En écoutant la même émission que vous, cher JGL, j'ai été frappé par l'opposition, peut-être significative, entre deux formes d'éloquence : la première, celle d'Alain Finkielkraut et de ses interlocuteurs, fait entendre une syntaxe orale fortement marquée par les procédés de la réflexion écrite : arguments, citations, "connecteurs logiques", etc... L'autre éloquence, celle des jeunes gens qui ont interrompu l'émission (et qui désiraient paradoxalement se faire entendre sur les ondes d'une radio et, en même temps, affirmaient dénier aux médias toute valeur), cette autre éloquence tenait plus de la psalmodie, à grands coups d'anaphores et sur un ton presque incantatoire.
Le mot restauration, souvent répété, m'a rappelé les réflexions de François Furet sur la Restauration, comme continuation inconsciente des destructions révolutionnaires par d'autres moyens. Pour nommer la prise de distance par rapport à Mai 68 et à ses héritages et commémorations, je signalerais volontiers le risque de tomber dans un piège verbal, celui d'utiliser la terminologie même de 68 : par exemple, insister sur son caractère dépassé, vieilli, anachronique, serait une façon de retomber dans l'ornière soixante-huitarde de la pensée par générations, de l'opposition entre jeunes et vieux, vivants et morts (hélas d'origine nietzschéenne, et plus lointainement, évangélique).
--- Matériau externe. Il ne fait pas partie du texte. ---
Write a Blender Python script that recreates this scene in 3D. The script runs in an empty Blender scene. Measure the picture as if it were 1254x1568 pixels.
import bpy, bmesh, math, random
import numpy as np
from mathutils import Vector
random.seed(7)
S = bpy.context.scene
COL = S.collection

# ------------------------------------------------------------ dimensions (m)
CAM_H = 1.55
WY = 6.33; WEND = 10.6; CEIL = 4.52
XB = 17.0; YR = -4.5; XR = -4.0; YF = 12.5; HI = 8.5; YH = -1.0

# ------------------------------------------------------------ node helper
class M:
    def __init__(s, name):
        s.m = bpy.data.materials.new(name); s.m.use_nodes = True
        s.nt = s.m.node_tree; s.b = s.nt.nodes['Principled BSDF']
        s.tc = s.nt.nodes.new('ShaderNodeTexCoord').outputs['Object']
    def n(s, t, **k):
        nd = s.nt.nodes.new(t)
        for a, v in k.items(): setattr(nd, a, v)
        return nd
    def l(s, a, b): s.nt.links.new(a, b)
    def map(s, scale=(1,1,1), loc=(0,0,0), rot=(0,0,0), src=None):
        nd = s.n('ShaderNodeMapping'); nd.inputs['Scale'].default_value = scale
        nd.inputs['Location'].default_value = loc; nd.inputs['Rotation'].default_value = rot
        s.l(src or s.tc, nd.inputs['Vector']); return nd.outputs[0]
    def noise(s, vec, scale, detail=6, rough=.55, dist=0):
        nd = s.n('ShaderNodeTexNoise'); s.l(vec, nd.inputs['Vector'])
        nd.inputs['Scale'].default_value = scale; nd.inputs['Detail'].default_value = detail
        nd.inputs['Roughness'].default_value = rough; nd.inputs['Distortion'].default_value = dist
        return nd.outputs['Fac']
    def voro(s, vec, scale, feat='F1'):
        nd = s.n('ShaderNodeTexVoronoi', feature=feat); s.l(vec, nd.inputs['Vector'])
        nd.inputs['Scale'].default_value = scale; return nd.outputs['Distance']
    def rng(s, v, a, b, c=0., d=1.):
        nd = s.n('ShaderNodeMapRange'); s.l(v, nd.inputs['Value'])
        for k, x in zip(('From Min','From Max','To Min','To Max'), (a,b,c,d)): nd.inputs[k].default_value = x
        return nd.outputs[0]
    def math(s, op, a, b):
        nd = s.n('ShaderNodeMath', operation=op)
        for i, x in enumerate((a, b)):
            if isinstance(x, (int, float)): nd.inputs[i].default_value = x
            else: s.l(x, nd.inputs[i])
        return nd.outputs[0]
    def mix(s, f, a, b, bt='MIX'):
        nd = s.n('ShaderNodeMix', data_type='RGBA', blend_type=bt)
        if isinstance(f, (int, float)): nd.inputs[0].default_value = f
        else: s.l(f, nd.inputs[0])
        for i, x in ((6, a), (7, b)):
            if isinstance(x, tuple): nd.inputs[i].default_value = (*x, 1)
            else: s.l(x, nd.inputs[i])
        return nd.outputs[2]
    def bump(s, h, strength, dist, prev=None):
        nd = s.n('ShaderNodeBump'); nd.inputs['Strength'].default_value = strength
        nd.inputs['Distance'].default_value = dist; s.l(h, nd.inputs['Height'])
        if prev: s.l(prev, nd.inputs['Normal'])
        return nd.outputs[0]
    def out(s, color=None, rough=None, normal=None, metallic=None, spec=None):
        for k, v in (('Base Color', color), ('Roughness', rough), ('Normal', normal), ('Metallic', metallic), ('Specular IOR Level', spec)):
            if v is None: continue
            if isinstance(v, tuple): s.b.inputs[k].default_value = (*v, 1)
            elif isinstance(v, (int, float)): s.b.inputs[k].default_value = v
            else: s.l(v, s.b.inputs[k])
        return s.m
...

Parler le langage de l'ennemi, c'est se laisser définir par lui selon ses catégories : je me souviens de cette formule si frappante de
Corbeaux, "il y eut cet affreux dégoût à l'idée de pouvoir être touché par les paroles de ces journalistes de France Inter,
converti en eux, changé en leur langage, traduit en leur idée du monde..." (entrée du mercredi 7 juin).
"Démémoration" ou "décélébration" s'inscrivent dans une opposition frontale à ce qui se produit aujourd'hui, et je ne les adopterais pas, car dans un conflit frontal, chaque adversaire fait la loi de l'autre ; rejeter, réfuter ou nier quelque chose est une façon de le renforcer et de lui donner un supplément d'existence qu'il n'aurait pas en l'absence d'adversaires. Une autre stratégie pourrait s'inspirer du
Recours aux forêts d'Ernst Jünger, et des magnifiques commentaires qu'en donne Eric Werner dans
L'après-démocratie : il s'agirait moins de s'opposer que de déserter ; non plus objecter, protester, mais se taire et construire en silence cette Arche de la culture qui sauvera ce qui mérite de l'être des flots du démocratisme, pour reprendre le texte de Tocqueville donné dans l'émission.
J'y verrais un avantage supplémentaire : on se plaint fréquemment que les Amis du Désastre disposent presque de l'intégralité des moyens d'expression publics ; mais cette supériorité en quantité, en "nombre de divisions", est une faiblesse, puisque les Désastreux ont construit leur identité et leur légitimité sur l'opposition à un ennemi raciste et fasciste qui n'existe presque plus. Ils sont donc obligés de le réinventer, de le commémorer régulièrement, d'insuffler un peu de vie factice à cet adversaire mort s'ils veulent vivre eux-mêmes. Laissons-les faire, laissons-les s'enfoncer de plus en plus avant dans la fiction et dans un soliloque de plus en plus délirant : ils tomberont d'eux-mêmes un jour faute de réalité, un peu comme la construction soviétique. C'est la stratégie des Scythes, analysée dans un autre essai fondamental d'Eric Werner,
Montaigne stratège : "Touchant les Scythes on dit d'eux, quand Darius alla pour les subjuguer, qu'il manda à leur roi force reproches pour le voir toujours reculant devant lui et gauchissant la mêlée."
Essais I, 12, Hérodote,
Histoire, livre IV. Il ajoute dans "L'art de conférer" : "J'aime à les laisser embourber et empêtrer encore plus qu'ils ne le sont, et si avant, s'il est possible, qu'en fin ils se reconnaissent."